Don’t change jobs, become self-employed or quit your job. It may take two years to recover from a job change to the point where you can qualify for a home loan.

Don’t buy or lease furniture, a car, truck or van (or you may be living in it). Any new debts or financial obligations can significantly reduce your ability to qualify for a home loan.

Don’t increase credit card debt excessively, or apply for new ones, or let your accounts fall behind. An increase in debt will increase your debt to income ratio, DTI, and will reduce the amount that you can qualify for.

Don’t apply for any new credit or credit cards.

Don’t pay off accounts that have a negative Credit Bureau report.
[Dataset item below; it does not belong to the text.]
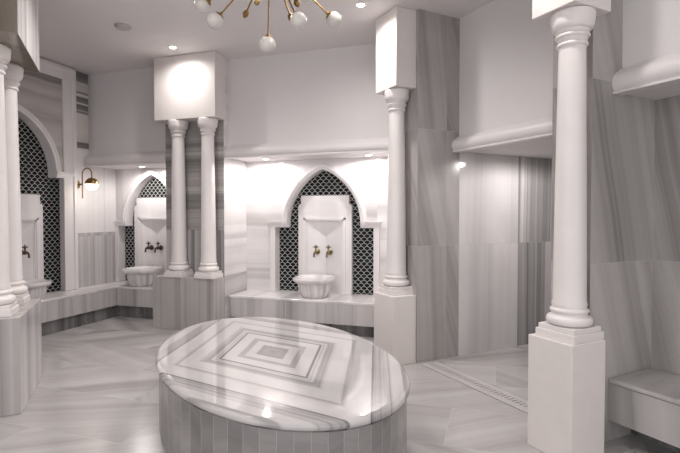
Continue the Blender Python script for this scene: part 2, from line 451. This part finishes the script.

Check with a credit repair company before doing this as it may be best to leave things as they are so these accounts do not appear as new information and possibly lower your credit score.

Don’t spend money you have set aside for closing. Duh!
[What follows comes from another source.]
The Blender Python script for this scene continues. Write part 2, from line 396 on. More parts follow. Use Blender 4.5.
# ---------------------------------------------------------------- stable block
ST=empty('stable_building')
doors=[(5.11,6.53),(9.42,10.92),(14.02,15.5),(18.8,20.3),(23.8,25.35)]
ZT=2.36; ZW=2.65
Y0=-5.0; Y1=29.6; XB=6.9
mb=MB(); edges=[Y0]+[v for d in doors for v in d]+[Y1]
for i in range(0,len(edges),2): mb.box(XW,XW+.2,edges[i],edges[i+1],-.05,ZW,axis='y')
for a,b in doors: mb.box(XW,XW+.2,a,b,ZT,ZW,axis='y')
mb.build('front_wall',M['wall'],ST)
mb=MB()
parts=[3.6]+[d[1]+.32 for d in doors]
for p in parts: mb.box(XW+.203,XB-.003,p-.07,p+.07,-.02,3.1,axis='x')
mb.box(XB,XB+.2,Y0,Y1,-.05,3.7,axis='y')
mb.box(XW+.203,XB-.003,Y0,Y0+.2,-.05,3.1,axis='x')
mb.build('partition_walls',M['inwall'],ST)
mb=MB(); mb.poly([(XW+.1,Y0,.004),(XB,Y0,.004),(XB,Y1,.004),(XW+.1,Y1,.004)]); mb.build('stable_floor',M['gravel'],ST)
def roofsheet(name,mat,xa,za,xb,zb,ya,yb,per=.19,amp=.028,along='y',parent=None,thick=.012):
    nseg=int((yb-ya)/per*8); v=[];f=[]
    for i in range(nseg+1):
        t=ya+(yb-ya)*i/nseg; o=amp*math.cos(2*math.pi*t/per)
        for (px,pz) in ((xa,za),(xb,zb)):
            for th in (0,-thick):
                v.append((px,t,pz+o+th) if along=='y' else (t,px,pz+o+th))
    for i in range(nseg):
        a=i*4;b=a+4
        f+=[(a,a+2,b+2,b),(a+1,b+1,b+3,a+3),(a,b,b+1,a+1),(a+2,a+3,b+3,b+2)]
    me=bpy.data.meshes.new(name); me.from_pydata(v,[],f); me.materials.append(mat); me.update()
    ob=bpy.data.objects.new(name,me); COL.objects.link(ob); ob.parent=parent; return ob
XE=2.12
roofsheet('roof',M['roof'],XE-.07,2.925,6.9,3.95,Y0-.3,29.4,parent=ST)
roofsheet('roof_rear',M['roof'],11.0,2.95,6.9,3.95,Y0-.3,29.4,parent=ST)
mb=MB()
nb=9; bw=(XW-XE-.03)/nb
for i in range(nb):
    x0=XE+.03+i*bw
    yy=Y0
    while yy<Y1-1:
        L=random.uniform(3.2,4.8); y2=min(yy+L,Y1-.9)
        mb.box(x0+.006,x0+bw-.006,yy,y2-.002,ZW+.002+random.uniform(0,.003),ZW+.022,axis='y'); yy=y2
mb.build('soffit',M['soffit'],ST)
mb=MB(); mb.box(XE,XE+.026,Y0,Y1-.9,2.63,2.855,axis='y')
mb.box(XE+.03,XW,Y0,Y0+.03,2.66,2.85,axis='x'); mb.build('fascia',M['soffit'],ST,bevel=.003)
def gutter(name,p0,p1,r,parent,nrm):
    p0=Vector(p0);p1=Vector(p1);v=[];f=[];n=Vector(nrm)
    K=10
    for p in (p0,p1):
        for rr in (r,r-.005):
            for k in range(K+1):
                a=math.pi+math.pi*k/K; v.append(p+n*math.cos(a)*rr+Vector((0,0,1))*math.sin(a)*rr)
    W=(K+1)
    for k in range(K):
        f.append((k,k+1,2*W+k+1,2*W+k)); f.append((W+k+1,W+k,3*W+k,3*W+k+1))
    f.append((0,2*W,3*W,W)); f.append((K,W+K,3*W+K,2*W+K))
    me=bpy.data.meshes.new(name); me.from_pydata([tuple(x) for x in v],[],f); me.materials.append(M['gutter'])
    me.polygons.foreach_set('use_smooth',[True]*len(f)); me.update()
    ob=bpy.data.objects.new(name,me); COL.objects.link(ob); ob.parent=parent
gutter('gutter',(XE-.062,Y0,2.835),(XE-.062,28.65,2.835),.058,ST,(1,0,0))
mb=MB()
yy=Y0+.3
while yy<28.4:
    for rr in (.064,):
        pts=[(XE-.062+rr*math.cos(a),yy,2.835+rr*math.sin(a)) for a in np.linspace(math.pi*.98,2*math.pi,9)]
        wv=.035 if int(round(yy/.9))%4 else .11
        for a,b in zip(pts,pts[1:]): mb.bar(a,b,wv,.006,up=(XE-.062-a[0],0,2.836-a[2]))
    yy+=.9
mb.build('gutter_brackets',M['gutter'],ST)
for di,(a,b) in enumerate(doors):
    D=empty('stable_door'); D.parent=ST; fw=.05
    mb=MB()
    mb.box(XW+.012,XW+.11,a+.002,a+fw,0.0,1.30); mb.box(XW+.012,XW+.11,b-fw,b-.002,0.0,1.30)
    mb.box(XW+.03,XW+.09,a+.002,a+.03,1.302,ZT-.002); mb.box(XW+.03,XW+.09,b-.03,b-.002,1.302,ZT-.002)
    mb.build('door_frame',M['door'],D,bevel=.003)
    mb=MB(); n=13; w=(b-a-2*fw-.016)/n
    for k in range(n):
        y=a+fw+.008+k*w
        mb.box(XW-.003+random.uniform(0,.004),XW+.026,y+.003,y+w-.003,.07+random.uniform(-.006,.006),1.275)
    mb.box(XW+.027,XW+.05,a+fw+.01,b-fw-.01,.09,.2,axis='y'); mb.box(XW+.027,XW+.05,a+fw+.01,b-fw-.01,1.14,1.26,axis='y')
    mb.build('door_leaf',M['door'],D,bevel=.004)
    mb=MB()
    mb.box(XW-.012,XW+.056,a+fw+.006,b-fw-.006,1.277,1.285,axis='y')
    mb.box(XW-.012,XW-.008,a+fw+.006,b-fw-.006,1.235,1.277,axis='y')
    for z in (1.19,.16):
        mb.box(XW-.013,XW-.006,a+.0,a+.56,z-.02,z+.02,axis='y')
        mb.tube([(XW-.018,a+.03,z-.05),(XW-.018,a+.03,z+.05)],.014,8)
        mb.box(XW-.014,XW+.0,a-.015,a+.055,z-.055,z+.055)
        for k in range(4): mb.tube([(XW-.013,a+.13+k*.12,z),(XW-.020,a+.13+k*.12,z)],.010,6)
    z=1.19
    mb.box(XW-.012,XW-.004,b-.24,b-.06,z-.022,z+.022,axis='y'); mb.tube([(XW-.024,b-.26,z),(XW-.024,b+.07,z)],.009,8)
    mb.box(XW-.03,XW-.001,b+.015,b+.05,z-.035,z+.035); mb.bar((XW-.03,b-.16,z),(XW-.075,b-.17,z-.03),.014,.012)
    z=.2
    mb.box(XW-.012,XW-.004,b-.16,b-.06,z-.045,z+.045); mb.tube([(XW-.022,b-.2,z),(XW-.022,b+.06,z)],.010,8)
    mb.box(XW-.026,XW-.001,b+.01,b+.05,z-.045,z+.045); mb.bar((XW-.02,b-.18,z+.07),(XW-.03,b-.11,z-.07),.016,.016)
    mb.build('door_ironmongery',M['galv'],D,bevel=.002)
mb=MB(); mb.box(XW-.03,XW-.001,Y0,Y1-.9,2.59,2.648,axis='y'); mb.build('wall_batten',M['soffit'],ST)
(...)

Don’t omit debts or liabilities from your loan application. Be open and honest with your lender. Provide all information that is requested, and respond quickly to any phone calls, mail, or emails from your lender.

Don’t buy or lease furniture or any other major items. No new debts or financial obligations.
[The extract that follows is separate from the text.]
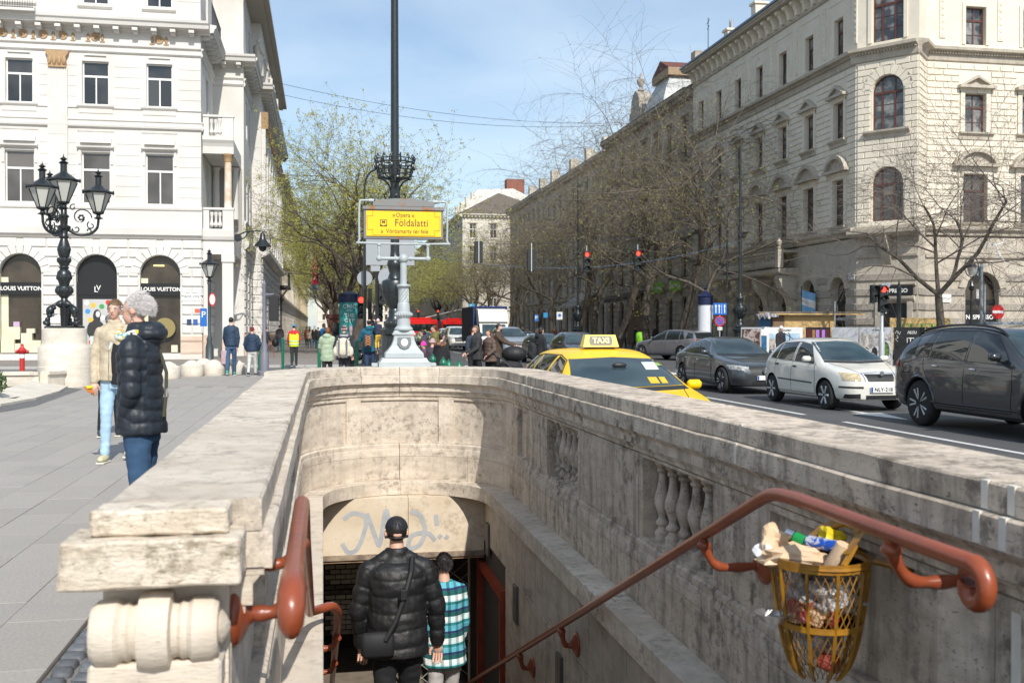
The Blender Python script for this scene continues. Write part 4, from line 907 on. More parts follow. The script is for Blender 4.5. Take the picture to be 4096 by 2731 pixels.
def upper(F_, us, u0, u1, wd, stuff=None, zc=19.6, arched=False, stl='six', pw=None, ornament=True):
 st = 'triple' if arched else 'cross'
 o1 = [(u, wd, 6.75, 9.1 + (.25 if arched else 0), 1 if arched else 0) for u in us]; o2 = [(u, wd if arched else wd * .88, 11.15, 13.05 + (.75 if arched else 0), 1 if arched else 0) for u in us]; o3 = [(u, wd * (1 if arched else .84), 15.45, 17.3 + (.9 if arched else 0), 0) for u in us]
 F_.wall(u0, u1, 6.0, zc, o1 + o2 + o3, CREAMW, depth=.3)
 for (u, w, a, c, r) in o1: F_.window(u, w, a, c, BRF, .2, arch=r, style='triple' if arched else 'six', gm=GL_B, fw=.075)
 for (u, w, a, c, r) in o2: F_.window(u, w, a, c, BRF, .2, arch=r, style='triple' if arched else 'six', gm=GL_C, fw=.075)
 for (u, w, a, c, r) in o3: F_.window(u, w, a, c, BRF, .2, style='triple' if arched else 'six', gm=GL_C, fw=.075)
 if arched:
  ops = [(u, w, a, c, r) for (u, w, a, c, r) in o1 + o2]
  for (u, w, a, c, r) in o1 + o2: F_.voussoirs(u, w, c - w / 2, w / 2 + .5, CREAMB, out=.05, n=9, a0=.1, key=False)
  for (u, w, a, c, r) in o2: F_.strip('window_sill', u - w / 2 - .35, u + w / 2 + .35, [(.08, a - .4), (.1, a - .25), (.26, a - .1), (.27, a - .01), (.02, a)], STONEG)
 else:
  ops = [(u, w + .52, a - .25, c + 1.25, 0) for (u, w, a, c, r) in o1] + [(u, w + .52, a - .38, c + .9, 0) for (u, w, a, c, r) in o2]
  for (u, w, a, c, r) in o1: dress_first(F_, u, w)
  for (u, w, a, c, r) in o2: dress_second(F_, u, w)
 F_.blocks(u0 + .02, u1 - .02, 6.75, 14.5, .31, .72, ops, CREAMB, out=.05, ch=.02, gap=.035, stuff=stuff)
 for (u, w, a, c, r) in o3:
  b = F_.mb(); fw_ = .16
  for s in (-1, 1): b.box((u + s * (w / 2 + .1) - .09, -.06, a), (u + s * (w / 2 + .1) + .09, 0, c + .2))
  b.box((u - w / 2 - .2, -.08, c + .02), (u + w / 2 + .2, 0, c + .2)) if False else b.box((u - w / 2 + .0, -.06, c + .02), (u + w / 2, 0, c + .2)); b.build('window_surround', CREAMB, CB_)
 F_.strip('cornice', u0 - (.3 if arched else 0), u1, CORN, STONEG)
 d = F_.mb(); u = u0 + .05
 while u < u1 - .1: d.box((u, -.26, 14.9), (u + .07, -.1, 15.0)); u += .15
 o = d.build('dentils', STONEG, CB_); o['kind'] = 'stuff'
 F_.strip('string_course', u0, u1, [(.0, 6.05), (.12, 6.1), (.14, 6.25), (.32, 6.35), (.34, 6.48), (.08, 6.55)], STONEG)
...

Don’t originate any inquiries into your credit. If you test drive a car or check with a furniture company, or other business, to see how much you can purchase with credit, it will reflect on your credit score and can spoil your purchase.

Don’t make large deposits without first checking with your loan officer.
Your lender will want an explanation of any large deposits, especially if that Money will be used for the down payment, and if it is a loan that has to be repaired. If you receive a gift of money from a relative, be prepared to explain this to your lender.

Don’t change bank accounts. Lenders want to see financial stability in their borrowers so don’t change anything until your purchase closes.

Don’t co-sign a loan for anyone. When you co-sign for a loan, it is treated just like you have assumed the debt because you could become responsible for it, at some point.You can buy whatever you want after the close.  Your credit will be checked on or near the day of closing so any changes will show up and potentially negatively affect your home purchase.